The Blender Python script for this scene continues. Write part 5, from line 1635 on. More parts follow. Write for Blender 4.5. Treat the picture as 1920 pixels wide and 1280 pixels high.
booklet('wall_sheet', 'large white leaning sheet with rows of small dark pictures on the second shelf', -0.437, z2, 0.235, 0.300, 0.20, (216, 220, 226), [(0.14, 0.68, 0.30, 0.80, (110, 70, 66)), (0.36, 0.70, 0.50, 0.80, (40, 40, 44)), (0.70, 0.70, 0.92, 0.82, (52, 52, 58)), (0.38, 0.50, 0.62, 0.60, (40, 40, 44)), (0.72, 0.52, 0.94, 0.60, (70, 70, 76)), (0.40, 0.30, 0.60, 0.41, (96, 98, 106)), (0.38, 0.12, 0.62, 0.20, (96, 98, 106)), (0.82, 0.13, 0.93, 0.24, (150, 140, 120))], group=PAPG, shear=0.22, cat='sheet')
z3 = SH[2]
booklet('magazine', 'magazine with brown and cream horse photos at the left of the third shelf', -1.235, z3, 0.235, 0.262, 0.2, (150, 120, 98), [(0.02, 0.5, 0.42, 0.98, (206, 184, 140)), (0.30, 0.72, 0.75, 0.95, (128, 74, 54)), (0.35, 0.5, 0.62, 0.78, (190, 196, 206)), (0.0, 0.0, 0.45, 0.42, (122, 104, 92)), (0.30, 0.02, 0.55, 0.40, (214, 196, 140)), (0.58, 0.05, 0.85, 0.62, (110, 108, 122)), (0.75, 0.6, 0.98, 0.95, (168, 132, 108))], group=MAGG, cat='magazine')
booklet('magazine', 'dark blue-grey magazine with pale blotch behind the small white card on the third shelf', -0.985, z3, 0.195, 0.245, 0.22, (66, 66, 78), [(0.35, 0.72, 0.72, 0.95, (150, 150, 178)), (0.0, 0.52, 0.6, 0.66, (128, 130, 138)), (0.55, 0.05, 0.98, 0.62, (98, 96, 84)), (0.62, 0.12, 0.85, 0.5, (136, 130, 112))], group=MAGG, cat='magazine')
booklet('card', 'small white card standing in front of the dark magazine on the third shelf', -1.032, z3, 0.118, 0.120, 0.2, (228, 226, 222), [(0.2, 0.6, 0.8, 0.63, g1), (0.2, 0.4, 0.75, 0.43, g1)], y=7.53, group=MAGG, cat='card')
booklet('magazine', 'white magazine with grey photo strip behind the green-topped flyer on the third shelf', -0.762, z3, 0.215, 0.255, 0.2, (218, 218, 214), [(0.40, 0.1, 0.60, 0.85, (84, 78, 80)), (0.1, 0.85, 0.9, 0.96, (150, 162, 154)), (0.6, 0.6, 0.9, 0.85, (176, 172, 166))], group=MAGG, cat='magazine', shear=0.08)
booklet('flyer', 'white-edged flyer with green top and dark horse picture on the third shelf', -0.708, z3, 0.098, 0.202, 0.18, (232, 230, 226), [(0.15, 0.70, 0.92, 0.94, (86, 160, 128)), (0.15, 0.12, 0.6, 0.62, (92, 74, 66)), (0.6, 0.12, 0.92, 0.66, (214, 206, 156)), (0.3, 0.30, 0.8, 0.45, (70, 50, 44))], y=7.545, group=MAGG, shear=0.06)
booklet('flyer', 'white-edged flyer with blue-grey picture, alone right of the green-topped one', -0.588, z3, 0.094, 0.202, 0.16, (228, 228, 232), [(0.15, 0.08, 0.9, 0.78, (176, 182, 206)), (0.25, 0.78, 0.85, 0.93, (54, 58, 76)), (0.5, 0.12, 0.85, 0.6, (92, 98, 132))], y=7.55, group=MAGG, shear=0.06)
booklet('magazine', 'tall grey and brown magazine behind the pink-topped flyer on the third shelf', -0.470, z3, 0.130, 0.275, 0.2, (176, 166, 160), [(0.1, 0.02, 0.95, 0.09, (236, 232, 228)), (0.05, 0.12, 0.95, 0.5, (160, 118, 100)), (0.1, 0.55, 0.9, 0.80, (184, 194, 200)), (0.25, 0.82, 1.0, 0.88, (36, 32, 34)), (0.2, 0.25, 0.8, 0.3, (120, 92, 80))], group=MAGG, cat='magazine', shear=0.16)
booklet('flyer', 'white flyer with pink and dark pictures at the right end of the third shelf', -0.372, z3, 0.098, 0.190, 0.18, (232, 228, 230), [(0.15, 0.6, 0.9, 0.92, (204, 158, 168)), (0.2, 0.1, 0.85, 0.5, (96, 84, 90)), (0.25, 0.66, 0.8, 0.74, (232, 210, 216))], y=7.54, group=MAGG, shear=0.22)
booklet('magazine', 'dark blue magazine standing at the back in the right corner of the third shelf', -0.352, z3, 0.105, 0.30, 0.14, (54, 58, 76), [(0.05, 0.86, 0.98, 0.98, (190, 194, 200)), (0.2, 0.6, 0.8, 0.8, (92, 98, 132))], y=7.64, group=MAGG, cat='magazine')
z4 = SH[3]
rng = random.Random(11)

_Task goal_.
Each line above must be printed exactly as it appears.

_Answer to the exercise_.
The Blender Python script for this scene continues. Write part 5, from line 1635 on. More parts follow. Write for Blender 4.5. Treat the picture as 1920 pixels wide and 1280 pixels high.
booklet('wall_sheet', 'large white leaning sheet with rows of small dark pictures on the second shelf', -0.437, z2, 0.235, 0.300, 0.20, (216, 220, 226), [(0.14, 0.68, 0.30, 0.80, (110, 70, 66)), (0.36, 0.70, 0.50, 0.80, (40, 40, 44)), (0.70, 0.70, 0.92, 0.82, (52, 52, 58)), (0.38, 0.50, 0.62, 0.60, (40, 40, 44)), (0.72, 0.52, 0.94, 0.60, (70, 70, 76)), (0.40, 0.30, 0.60, 0.41, (96, 98, 106)), (0.38, 0.12, 0.62, 0.20, (96, 98, 106)), (0.82, 0.13, 0.93, 0.24, (150, 140, 120))], group=PAPG, shear=0.22, cat='sheet')
z3 = SH[2]
booklet('magazine', 'magazine with brown and cream horse photos at the left of the third shelf', -1.235, z3, 0.235, 0.262, 0.2, (150, 120, 98), [(0.02, 0.5, 0.42, 0.98, (206, 184, 140)), (0.30, 0.72, 0.75, 0.95, (128, 74, 54)), (0.35, 0.5, 0.62, 0.78, (190, 196, 206)), (0.0, 0.0, 0.45, 0.42, (122, 104, 92)), (0.30, 0.02, 0.55, 0.40, (214, 196, 140)), (0.58, 0.05, 0.85, 0.62, (110, 108, 122)), (0.75, 0.6, 0.98, 0.95, (168, 132, 108))], group=MAGG, cat='magazine')
booklet('magazine', 'dark blue-grey magazine with pale blotch behind the small white card on the third shelf', -0.985, z3, 0.195, 0.245, 0.22, (66, 66, 78), [(0.35, 0.72, 0.72, 0.95, (150, 150, 178)), (0.0, 0.52, 0.6, 0.66, (128, 130, 138)), (0.55, 0.05, 0.98, 0.62, (98, 96, 84)), (0.62, 0.12, 0.85, 0.5, (136, 130, 112))], group=MAGG, cat='magazine')
booklet('card', 'small white card standing in front of the dark magazine on the third shelf', -1.032, z3, 0.118, 0.120, 0.2, (228, 226, 222), [(0.2, 0.6, 0.8, 0.63, g1), (0.2, 0.4, 0.75, 0.43, g1)], y=7.53, group=MAGG, cat='card')
booklet('magazine', 'white magazine with grey photo strip behind the green-topped flyer on the third shelf', -0.762, z3, 0.215, 0.255, 0.2, (218, 218, 214), [(0.40, 0.1, 0.60, 0.85, (84, 78, 80)), (0.1, 0.85, 0.9, 0.96, (150, 162, 154)), (0.6, 0.6, 0.9, 0.85, (176, 172, 166))], group=MAGG, cat='magazine', shear=0.08)
booklet('flyer', 'white-edged flyer with green top and dark horse picture on the third shelf', -0.708, z3, 0.098, 0.202, 0.18, (232, 230, 226), [(0.15, 0.70, 0.92, 0.94, (86, 160, 128)), (0.15, 0.12, 0.6, 0.62, (92, 74, 66)), (0.6, 0.12, 0.92, 0.66, (214, 206, 156)), (0.3, 0.30, 0.8, 0.45, (70, 50, 44))], y=7.545, group=MAGG, shear=0.06)
booklet('flyer', 'white-edged flyer with blue-grey picture, alone right of the green-topped one', -0.588, z3, 0.094, 0.202, 0.16, (228, 228, 232), [(0.15, 0.08, 0.9, 0.78, (176, 182, 206)), (0.25, 0.78, 0.85, 0.93, (54, 58, 76)), (0.5, 0.12, 0.85, 0.6, (92, 98, 132))], y=7.55, group=MAGG, shear=0.06)
booklet('magazine', 'tall grey and brown magazine behind the pink-topped flyer on the third shelf', -0.470, z3, 0.130, 0.275, 0.2, (176, 166, 160), [(0.1, 0.02, 0.95, 0.09, (236, 232, 228)), (0.05, 0.12, 0.95, 0.5, (160, 118, 100)), (0.1, 0.55, 0.9, 0.80, (184, 194, 200)), (0.25, 0.82, 1.0, 0.88, (36, 32, 34)), (0.2, 0.25, 0.8, 0.3, (120, 92, 80))], group=MAGG, cat='magazine', shear=0.16)
booklet('flyer', 'white flyer with pink and dark pictures at the right end of the third shelf', -0.372, z3, 0.098, 0.190, 0.18, (232, 228, 230), [(0.15, 0.6, 0.9, 0.92, (204, 158, 168)), (0.2, 0.1, 0.85, 0.5, (96, 84, 90)), (0.25, 0.66, 0.8, 0.74, (232, 210, 216))], y=7.54, group=MAGG, shear=0.22)
booklet('magazine', 'dark blue magazine standing at the back in the right corner of the third shelf', -0.352, z3, 0.105, 0.30, 0.14, (54, 58, 76), [(0.05, 0.86, 0.98, 0.98, (190, 194, 200)), (0.2, 0.6, 0.8, 0.8, (92, 98, 132))], y=7.64, group=MAGG, cat='magazine')
z4 = SH[3]
rng = random.Random(11)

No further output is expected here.